Napa Pipe supporters fire back
Mailer to voters takes shots at Responsible Growth Initiative
By DAVID RYAN
Register Staff Writer
A new group is declaring war against an initiative that would torpedo the 3,200-home Napa Pipe proposal, and the battlefield is your mailbox.
A group called Keep Napa Napa — funded in part by the Napa Pipe developers — is mailing Napa County residents a letter announcing its intentions to help defeat the Responsible Growth Initiative. That initiative is modeled after 1980’s Measure A , which created a 1 percent cap on residential growth in Napa County, but also contains restrictions on the height of future buildings.
In the three-page letter, ex-Napa mayor Ed Henderson, Vallerga’s President Ray Sercu, vintner Elaine Honig and grapegrowers Francis and Kathleen Mahoney, among others, sign a missive that accuses the backers of the Responsible Growth Initiative of staying in the shadows and trying to threaten Measure J agricultural protections.

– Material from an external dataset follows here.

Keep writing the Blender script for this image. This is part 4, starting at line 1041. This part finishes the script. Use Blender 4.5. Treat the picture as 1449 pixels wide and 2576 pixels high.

“It is clear the measure has unintended impacts, or worse, is driven by deliberate ulterior motives,” the letter states. “This measure could lead to dense development and crowding within the city of Napa’s quiet residential neighborhoods, where it would cause the biggest problems. It could generate countywide impacts that would increase traffic. And, it could endanger our county’s long-standing policies for protecting open space, scenic hillsides and agricultural lands.”
Napa attorney James Marshall stepped forward in late November, saying he and a small group of locals are behind the Responsible Growth Initiative. Marshall said the Napa County Board of Supervisors sparked the move when they voted, 3-2, to send the Napa Pipe proposal through a public process of environmental review.
Marshall was not immediately available for comment Wednesday.
In an interview last month, Marshall said he and his colleagues were galvanized by the county’s green light for the early stages of study for Napa Pipe.
“I’ve never participated in any election or someone’s campaign,” Marshall said Nov. 28. “The more people I talked to about this proposal (Napa Pipe), I couldn’t find anybody who was in favor of it.”
Napa Redevelopment Partners proposes 3,200 townhomes, as well as restaurants, a condo/hotel, light industrial uses and a park-like riverfront on the 152 acre property south of town that is the historic site of Kaiser Steel. The property is outside Napa city limits, and so has drawn fire both for the scope of the development proposal and for questions about whether it is an appropriate use of the land.
The backers of Keep Napa Napa charge the public has no clue who is really behind the initiative.
“All we know right now is that nobody with a history of working on behalf of local communities and the environment is involved in this initiative,” the letter reads.
Henderson, Sercu, Honig and the Mahoneys are joined as signatories to the letter by Napa Dr. Marko Boder, Laurie Gordon, Ira Lee, and Kathleen Migliavacca.
Marshall said backers of the Responsible Growth Initiative include retired attorney Frank Worthington, Napa Valley College swim instructor Kathy Hague, Dan Sullivan and Steve Morgan. Political strategist Victor Ajlouny, who worked on Supervisor Harold Moskwite’s 2004 campaign, is also involved.
Marshall said he hired Republican signature-gathering juggernaut Arno Political Consultants for the signature drive, and top-flight Sacramento election law firm Bell, McAndrews, Hiltachk and Davidian to write the initiative. Bell, McAndrews represented Moskowite in the case arising from his close 2004 election victory over then-Supervisor Mike Rippey.
Keep Napa Napa was unabashed in revealing Napa Redevelopment Partners, the Napa Pipe developers, as part of its funding source.
“To defeat this hatched-up, backroom scheme — a scheme that takes a meat cleaver approach to planning for our future — we are working with local leaders and citizens,” the letter reads.